**Data for the task:**
┏━━

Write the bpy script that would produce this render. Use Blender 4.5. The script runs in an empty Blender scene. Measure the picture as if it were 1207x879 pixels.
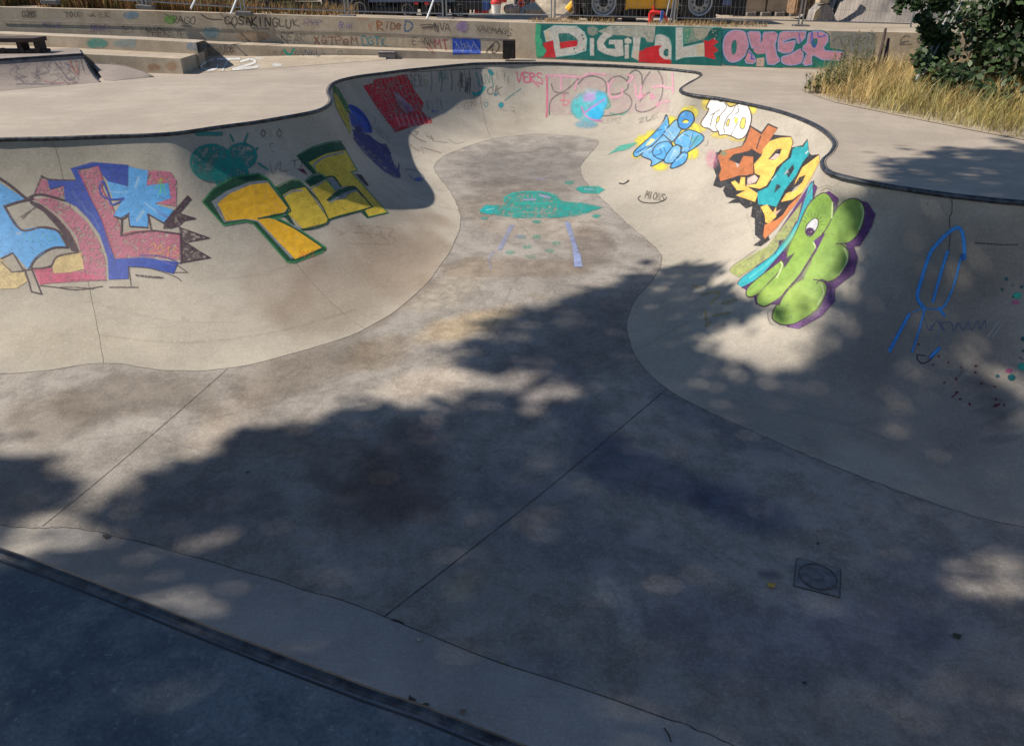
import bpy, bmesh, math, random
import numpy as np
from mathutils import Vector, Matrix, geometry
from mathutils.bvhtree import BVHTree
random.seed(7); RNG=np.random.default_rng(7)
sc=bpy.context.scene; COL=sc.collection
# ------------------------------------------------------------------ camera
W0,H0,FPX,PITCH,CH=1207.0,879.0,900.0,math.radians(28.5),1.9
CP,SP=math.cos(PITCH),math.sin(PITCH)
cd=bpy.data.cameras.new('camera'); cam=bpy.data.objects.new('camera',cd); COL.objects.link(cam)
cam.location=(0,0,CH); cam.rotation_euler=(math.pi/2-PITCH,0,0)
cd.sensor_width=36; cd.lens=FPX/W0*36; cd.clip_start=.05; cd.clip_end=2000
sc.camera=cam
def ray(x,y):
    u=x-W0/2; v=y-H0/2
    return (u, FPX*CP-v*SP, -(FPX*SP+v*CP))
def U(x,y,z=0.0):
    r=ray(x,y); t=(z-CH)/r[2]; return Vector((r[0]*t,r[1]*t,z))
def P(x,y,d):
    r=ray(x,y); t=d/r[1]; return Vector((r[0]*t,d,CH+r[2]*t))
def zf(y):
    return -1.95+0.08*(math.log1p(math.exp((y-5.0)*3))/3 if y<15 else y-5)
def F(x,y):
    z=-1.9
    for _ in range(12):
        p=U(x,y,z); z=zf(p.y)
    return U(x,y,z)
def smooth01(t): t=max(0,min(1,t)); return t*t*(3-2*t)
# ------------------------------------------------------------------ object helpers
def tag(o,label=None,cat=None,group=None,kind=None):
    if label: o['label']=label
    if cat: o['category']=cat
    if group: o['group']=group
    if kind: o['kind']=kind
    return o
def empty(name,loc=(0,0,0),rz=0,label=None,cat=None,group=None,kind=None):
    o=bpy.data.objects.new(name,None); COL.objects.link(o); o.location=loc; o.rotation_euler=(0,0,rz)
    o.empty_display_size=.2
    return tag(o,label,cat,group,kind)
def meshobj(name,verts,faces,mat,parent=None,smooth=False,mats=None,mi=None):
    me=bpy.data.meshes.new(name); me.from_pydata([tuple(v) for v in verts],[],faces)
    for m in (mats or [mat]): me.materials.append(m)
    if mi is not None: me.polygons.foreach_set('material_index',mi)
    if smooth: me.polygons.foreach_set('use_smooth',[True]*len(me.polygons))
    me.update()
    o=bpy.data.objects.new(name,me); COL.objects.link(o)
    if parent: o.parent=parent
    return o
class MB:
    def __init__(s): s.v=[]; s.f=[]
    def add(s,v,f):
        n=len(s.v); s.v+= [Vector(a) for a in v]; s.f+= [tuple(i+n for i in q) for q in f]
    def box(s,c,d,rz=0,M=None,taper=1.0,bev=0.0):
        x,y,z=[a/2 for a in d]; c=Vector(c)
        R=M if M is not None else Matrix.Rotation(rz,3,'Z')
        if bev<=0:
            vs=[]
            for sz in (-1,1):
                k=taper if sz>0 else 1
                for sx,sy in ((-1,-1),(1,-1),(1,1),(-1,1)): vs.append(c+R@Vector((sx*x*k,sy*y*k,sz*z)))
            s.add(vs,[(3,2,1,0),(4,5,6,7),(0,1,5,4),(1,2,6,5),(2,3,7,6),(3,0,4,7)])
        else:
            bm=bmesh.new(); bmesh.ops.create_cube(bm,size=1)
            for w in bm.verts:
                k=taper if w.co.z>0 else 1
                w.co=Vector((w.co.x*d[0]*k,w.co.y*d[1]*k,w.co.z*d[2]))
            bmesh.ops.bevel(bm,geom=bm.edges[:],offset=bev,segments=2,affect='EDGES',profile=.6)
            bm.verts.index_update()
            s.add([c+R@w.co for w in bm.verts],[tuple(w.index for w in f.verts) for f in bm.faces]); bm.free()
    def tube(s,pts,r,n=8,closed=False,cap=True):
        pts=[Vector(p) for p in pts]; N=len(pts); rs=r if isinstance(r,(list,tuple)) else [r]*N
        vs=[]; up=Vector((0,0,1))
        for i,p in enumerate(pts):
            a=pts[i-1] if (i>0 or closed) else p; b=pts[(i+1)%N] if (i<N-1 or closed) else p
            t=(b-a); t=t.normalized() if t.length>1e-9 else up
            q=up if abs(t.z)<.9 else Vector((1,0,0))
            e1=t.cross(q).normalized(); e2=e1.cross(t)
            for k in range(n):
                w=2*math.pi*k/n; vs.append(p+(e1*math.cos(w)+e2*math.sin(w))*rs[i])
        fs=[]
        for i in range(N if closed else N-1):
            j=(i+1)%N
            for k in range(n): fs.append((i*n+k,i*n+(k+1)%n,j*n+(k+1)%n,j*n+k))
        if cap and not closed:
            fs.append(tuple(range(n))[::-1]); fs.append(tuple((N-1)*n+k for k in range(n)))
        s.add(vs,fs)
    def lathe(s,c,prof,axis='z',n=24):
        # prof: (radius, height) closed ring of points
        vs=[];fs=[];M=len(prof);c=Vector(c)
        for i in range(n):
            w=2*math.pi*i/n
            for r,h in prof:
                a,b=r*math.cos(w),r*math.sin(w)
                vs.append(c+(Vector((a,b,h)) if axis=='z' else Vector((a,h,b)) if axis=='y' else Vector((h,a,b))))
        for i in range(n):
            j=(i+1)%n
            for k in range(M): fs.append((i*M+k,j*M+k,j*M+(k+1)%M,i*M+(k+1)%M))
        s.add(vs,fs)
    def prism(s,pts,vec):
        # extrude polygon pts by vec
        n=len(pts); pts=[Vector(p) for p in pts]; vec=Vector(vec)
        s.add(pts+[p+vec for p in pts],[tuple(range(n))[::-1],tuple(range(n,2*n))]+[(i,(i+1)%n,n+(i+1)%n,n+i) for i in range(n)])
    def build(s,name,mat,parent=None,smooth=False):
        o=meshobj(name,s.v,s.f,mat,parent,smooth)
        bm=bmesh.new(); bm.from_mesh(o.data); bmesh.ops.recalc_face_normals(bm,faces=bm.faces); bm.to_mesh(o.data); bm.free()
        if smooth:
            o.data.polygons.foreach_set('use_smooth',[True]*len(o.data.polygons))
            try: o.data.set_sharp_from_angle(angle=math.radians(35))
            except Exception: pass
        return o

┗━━
┏━━

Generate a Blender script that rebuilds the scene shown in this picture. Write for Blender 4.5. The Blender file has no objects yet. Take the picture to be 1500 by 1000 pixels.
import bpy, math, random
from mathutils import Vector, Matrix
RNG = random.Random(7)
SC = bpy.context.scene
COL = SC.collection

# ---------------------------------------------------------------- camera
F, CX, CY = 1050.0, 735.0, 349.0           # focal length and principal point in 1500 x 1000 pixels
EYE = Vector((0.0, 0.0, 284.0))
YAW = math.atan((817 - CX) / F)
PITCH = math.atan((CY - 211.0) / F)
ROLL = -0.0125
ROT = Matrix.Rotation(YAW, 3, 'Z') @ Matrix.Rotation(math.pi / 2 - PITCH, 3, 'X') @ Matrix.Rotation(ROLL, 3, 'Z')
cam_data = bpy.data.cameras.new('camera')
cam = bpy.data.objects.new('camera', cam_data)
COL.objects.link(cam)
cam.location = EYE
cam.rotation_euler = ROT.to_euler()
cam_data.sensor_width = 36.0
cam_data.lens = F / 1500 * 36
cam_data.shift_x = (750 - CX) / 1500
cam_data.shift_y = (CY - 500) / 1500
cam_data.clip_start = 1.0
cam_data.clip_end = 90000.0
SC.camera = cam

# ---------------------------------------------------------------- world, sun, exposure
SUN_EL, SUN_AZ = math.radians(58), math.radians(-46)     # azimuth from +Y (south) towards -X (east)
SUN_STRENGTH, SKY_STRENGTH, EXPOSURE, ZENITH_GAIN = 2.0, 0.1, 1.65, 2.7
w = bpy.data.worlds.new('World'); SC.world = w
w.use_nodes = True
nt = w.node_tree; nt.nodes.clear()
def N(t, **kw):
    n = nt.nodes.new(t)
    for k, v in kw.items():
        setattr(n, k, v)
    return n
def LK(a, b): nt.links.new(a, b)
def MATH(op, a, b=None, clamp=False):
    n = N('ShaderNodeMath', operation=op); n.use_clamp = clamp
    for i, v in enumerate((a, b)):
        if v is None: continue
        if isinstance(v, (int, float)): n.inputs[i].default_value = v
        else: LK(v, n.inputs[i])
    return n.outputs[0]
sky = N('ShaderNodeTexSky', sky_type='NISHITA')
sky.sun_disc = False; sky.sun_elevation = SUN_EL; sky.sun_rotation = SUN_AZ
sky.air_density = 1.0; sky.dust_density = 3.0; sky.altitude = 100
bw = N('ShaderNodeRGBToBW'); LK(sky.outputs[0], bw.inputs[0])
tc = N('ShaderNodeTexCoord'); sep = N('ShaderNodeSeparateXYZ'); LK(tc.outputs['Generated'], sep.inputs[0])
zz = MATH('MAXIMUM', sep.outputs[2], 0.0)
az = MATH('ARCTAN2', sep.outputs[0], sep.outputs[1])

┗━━

Across the data above, how many lines include the word "that"? Give only the count.

2